An all-climate battery has been adopted by the 2022 Beijing Olympic Winter Games as one of the core technologies to power its Olympic electric vehicles.
The all-climate battery is also the thermally modulated battery designed for electric vehicles without range anxiety and has unsurpassed safety, low cost, and contains no cobalt.
Chao-Yang Wang, leader of the research team at Pennsylvania State University, was looking for a battery with a controllable interphase and finally invented the all-climate battery.
According to Wang, without increasing the flammability of the electrolyte or changing the thermal stability of the electrode material, a piece of nickel foil with a thickness of 10 microns is implanted inside the battery to act as a heating element.

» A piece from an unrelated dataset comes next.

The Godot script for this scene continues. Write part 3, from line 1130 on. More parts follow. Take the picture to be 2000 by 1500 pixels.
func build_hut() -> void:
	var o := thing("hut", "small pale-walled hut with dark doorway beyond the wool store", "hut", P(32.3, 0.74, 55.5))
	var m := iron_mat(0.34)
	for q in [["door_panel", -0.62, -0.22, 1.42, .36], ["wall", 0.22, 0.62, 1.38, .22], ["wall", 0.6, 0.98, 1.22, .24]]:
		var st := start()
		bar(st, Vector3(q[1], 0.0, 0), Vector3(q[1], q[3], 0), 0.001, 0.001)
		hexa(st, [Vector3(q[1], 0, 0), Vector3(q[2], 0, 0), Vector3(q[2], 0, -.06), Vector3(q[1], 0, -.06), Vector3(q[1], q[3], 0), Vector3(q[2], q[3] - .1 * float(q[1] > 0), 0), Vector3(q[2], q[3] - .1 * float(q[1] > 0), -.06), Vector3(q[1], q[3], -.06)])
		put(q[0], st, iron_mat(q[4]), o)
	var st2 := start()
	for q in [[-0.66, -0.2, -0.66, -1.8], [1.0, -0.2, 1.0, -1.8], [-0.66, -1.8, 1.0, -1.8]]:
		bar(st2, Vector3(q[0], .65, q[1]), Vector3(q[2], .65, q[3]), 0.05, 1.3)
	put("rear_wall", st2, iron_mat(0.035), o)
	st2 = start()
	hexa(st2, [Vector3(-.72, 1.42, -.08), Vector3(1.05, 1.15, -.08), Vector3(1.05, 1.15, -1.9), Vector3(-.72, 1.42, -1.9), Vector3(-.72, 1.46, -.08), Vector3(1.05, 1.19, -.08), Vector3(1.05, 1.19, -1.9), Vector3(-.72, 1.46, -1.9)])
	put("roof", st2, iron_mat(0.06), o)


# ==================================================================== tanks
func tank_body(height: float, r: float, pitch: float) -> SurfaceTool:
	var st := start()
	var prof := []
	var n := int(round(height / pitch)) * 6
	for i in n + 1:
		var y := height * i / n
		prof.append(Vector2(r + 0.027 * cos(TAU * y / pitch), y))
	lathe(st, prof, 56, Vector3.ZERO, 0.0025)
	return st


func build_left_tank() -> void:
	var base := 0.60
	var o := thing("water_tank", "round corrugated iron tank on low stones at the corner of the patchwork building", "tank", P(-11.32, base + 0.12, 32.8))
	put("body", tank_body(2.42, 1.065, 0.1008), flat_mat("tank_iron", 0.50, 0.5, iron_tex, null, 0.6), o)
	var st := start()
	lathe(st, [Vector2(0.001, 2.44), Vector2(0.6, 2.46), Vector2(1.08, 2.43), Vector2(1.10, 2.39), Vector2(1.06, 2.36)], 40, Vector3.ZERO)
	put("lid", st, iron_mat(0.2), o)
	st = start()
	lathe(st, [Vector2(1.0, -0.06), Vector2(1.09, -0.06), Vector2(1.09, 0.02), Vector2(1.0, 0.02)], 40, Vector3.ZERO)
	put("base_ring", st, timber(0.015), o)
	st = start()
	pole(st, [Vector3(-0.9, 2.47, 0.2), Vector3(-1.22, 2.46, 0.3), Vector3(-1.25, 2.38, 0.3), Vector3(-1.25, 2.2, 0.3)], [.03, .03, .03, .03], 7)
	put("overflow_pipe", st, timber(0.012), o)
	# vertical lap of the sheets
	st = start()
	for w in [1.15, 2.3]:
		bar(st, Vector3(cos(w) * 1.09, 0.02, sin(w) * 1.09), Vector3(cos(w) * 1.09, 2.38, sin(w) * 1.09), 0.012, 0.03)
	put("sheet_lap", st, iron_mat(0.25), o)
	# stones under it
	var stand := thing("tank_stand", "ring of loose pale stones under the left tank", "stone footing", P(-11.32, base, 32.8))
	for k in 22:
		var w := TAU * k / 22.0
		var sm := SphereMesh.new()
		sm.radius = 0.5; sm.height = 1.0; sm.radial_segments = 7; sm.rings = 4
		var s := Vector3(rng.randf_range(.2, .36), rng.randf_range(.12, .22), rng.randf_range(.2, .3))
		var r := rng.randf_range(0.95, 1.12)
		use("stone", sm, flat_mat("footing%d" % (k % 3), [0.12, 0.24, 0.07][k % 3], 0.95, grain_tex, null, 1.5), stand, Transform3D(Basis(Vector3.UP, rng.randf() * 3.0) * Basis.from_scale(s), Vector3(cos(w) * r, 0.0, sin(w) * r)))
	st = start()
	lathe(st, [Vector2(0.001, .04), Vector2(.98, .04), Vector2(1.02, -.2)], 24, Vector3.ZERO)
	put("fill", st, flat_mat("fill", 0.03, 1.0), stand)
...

Then the one end is attached to the negative terminal and the other is extended outside the cell to create a third terminal.

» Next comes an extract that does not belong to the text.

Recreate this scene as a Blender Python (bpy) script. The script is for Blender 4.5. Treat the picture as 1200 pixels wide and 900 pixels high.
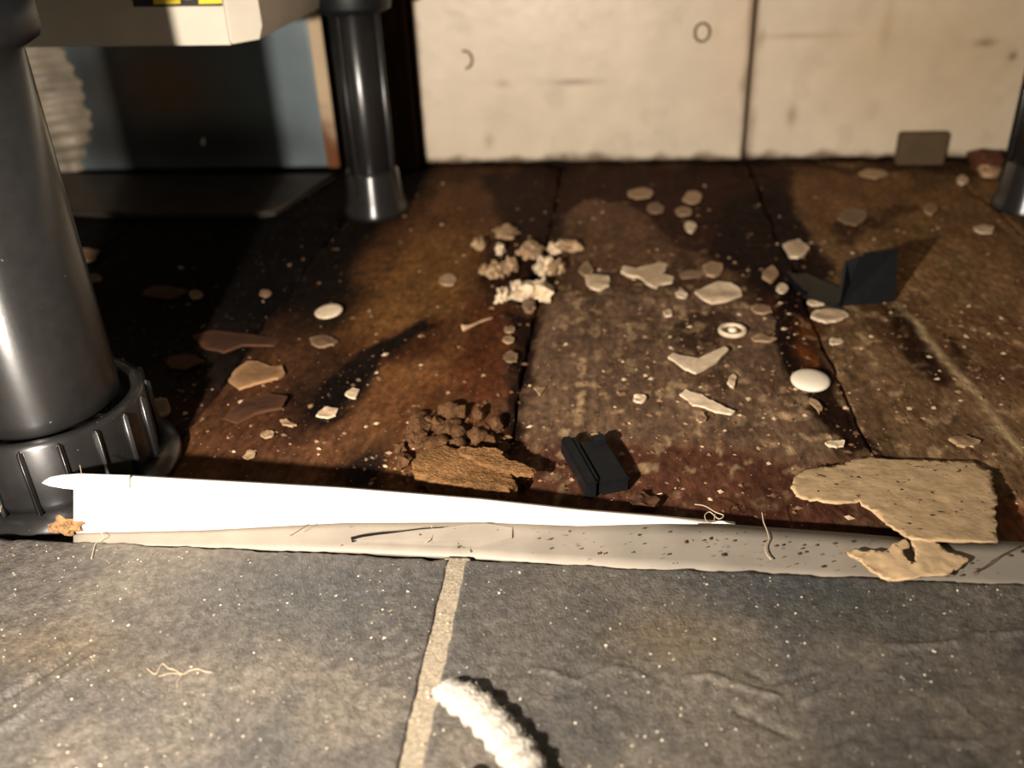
import bpy, bmesh, math, random
import numpy as np
from mathutils import Vector, Matrix, noise as mnoise

random.seed(7)
RNG = np.random.RandomState(11)
for o in list(bpy.data.objects):
    bpy.data.objects.remove(o)
SC = bpy.context.scene
COL = SC.collection

# ------------------------------------------------------------------ camera
F = 1085.16                                   # focal length in pixels of the 1200x900 frame
CAM = np.array([0.0, 0.0, 0.22])
_y = np.array([124.0, -619.0, F]); _y /= np.linalg.norm(_y)
_z = -np.array([88.0, 1920.0, F]); _z /= np.linalg.norm(_z)
_z = _z - _y * (_z @ _y); _z /= np.linalg.norm(_z)
_x = np.cross(_y, _z)
R = np.array([_x, _y, _z])                    # camera (right, down, forward) -> world
cam = bpy.data.cameras.new('camera')
cam.sensor_width = 36.0
cam.lens = 36.0 * F / 1200.0
cam.clip_start = 0.01
cam.dof.use_dof = True
cam.dof.focus_distance = 0.345
cam.dof.aperture_fstop = 8.5
cam_o = bpy.data.objects.new('camera', cam)
COL.objects.link(cam_o)
M3 = np.array([R[:, 0], -R[:, 1], -R[:, 2]]).T
cam_o.matrix_world = Matrix([[*M3[0], CAM[0]], [*M3[1], CAM[1]], [*M3[2], CAM[2]], [0, 0, 0, 1]])
SC.camera = cam_o

# ------------------------------------------------------------------ world, light, exposure
w = bpy.data.worlds.new('world'); SC.world = w; w.use_nodes = True
w.node_tree.nodes['Background'].inputs[0].default_value = (1.0, 0.88, 0.72, 1)
w.node_tree.nodes['Background'].inputs[1].default_value = 0.14
lamp = bpy.data.lights.new('torch', 'SPOT')   # the hand torch lying just below and left of the frame
lamp.energy = 19.5
lamp.color = (1.0, 0.895, 0.785)
lamp.shadow_soft_size = 0.006
lamp.spot_size = math.radians(125)
lamp.spot_blend = 1.0
lo = bpy.data.objects.new('torch', lamp); COL.objects.link(lo)
lo.location = (-0.146, -0.03, 0.188)
lo.rotation_euler = (Vector((-0.10, 0.75, 0.04)) - Vector(lo.location)).to_track_quat('-Z', 'Y').to_euler()
SC.view_settings.view_transform = 'Standard'
SC.view_settings.look = 'None'
SC.view_settings.gamma = 1.0
SC.view_settings.use_curve_mapping = False
SC.view_settings.exposure = 0.0

# ------------------------------------------------------------------ helpers
def ray(px, py): return R @ np.array([px - 600.0, py - 450.0, F])
def at(px, py, z=0.0):
    d = ray(px, py); return CAM + d * (z - CAM[2]) / d[2]
def aty(px, py, y):
    d = ray(px, py); return CAM + d * y / d[1]
def lin(c):
    return tuple(((v / 255.0) / 12.92) if v / 255.0 <= 0.04045 else (((v / 255.0) + 0.055) / 1.055) ** 2.4 for v in c)

_P = RNG.rand(256, 256)
def vnoise(x, y, seed=0):
    x = np.asarray(x, float) + seed * 17.31; y = np.asarray(y, float) + seed * 9.77
    xi = np.floor(x).astype(int); yi = np.floor(y).astype(int)
    u = x - xi; v = y - yi
    u = u * u * (3 - 2 * u); v = v * v * (3 - 2 * v)
    a = _P[xi % 256, yi % 256]; b = _P[(xi + 1) % 256, yi % 256]
    c = _P[xi % 256, (yi + 1) % 256]; d = _P[(xi + 1) % 256, (yi + 1) % 256]
    return (a * (1 - u) + b * u) * (1 - v) + (c * (1 - u) + d * u) * v
def fbm(x, y, seed=0, octv=4):
    s = 0; a = 0.5; t = 0
    for k in range(octv):
        s = s + a * vnoise(np.asarray(x) * 2 ** k, np.asarray(y) * 2 ** k, seed + k * 3); t += a; a *= 0.5
    return s / t
def sstep(a, b, x):
    t = np.clip((x - a) / (b - a), 0, 1); return t * t * (3 - 2 * t)

def mat(name, color, rough=0.6, metal=0.0, spec=0.5, vary=0.25, nscale=60.0, bump=0.0, bscale=400.0, vcol=False,
        speck=None, sscale=900.0, samt=0.62, bdist=0.0005, aniso=(1, 1, 1)):
    m = bpy.data.materials.new(name); m.use_nodes = True
    nt = m.node_tree; N = nt.nodes; L = nt.links
    p = N['Principled BSDF']
    p.inputs['Roughness'].default_value = rough
    p.inputs['Metallic'].default_value = metal
    p.inputs['Specular IOR Level'].default_value = spec
    tc = N.new('ShaderNodeTexCoord'); mp = N.new('ShaderNodeMapping')
    L.new(tc.outputs['Object'], mp.inputs['Vector']); mp.inputs['Scale'].default_value = aniso
    n1 = N.new('ShaderNodeTexNoise'); n1.inputs['Scale'].default_value = nscale; n1.inputs['Detail'].default_value = 6
    L.new(mp.outputs[0], n1.inputs['Vector'])
    rng = N.new('ShaderNodeMapRange')
    rng.inputs['From Min'].default_value = 0.3; rng.inputs['From Max'].default_value = 0.7
    rng.inputs['To Min'].default_value = 1 - vary; rng.inputs['To Max'].default_value = 1 + vary
    L.new(n1.outputs['Fac'], rng.inputs['Value'])
    mul = N.new('ShaderNodeVectorMath'); mul.operation = 'SCALE'
    if vcol:
        at_ = N.new('ShaderNodeAttribute'); at_.attribute_name = 'Col'
        L.new(at_.outputs['Color'], mul.inputs[0])
    else:
        mul.inputs[0].default_value = lin(color)
    L.new(rng.outputs[0], mul.inputs['Scale'])
    out = mul.outputs[0]
    if speck:
        n3 = N.new('ShaderNodeTexNoise'); n3.inputs['Scale'].default_value = sscale; n3.inputs['Detail'].default_value = 2
        L.new(tc.outputs['Object'], n3.inputs['Vector'])
        r3 = N.new('ShaderNodeMapRange'); r3.inputs['From Min'].default_value = samt; r3.inputs['From Max'].default_value = samt + 0.06
        L.new(n3.outputs['Fac'], r3.inputs['Value'])
        mx = N.new('ShaderNodeMix'); mx.data_type = 'RGBA'
        L.new(r3.outputs[0], mx.inputs['Factor']); L.new(out, mx.inputs['A'])
        mx.inputs['B'].default_value = (*lin(speck), 1)
        out = mx.outputs['Result']
    L.new(out, p.inputs['Base Color'])
    if bump > 0:
        n2 = N.new('ShaderNodeTexNoise'); n2.inputs['Scale'].default_value = bscale; n2.inputs['Detail'].default_value = 5
        L.new(mp.outputs[0], n2.inputs['Vector'])
        b = N.new('ShaderNodeBump'); b.inputs['Strength'].default_value = bump; b.inputs['Distance'].default_value = bdist
        L.new(n2.outputs['Fac'], b.inputs['Height']); L.new(b.outputs[0], p.inputs['Normal'])
    return m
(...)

When electrons flow, it rapidly heats up the nickel foil through resistance heating and warms the inside of the battery. Once the battery's internal temperature gets to 60°C, the switch opens and the battery is ready for rapid charge or discharge.
Using a switch, the activity of the battery can be adjusted at will. For a battery completely frozen in an environment of minus 30°C, it only takes 30 seconds to self-heat to above zero degrees and function normally.
Wang's team modeled this battery using existing technologies and innovative approaches. They proposed that using this self-heating method, they could use low-cost materials for the battery's cathode and anode and a safe, low-voltage electrolyte.
The cathode is thermally stable, lithium iron phosphate, which does not contain any of the expensive and critical materials like cobalt. The anode is made of very large particle graphite, a safe, light and inexpensive material.
The batteries have a range of 250 miles, with the ability to charge in 10 minutes. The key to long-life and rapid recharging is the battery's ability to quickly heat up to 60°C, for charge and discharge, and then cool down when the battery is not working.
The 10-minute fast charging battery will become an important milestone in the development of electric vehicles, said Wang.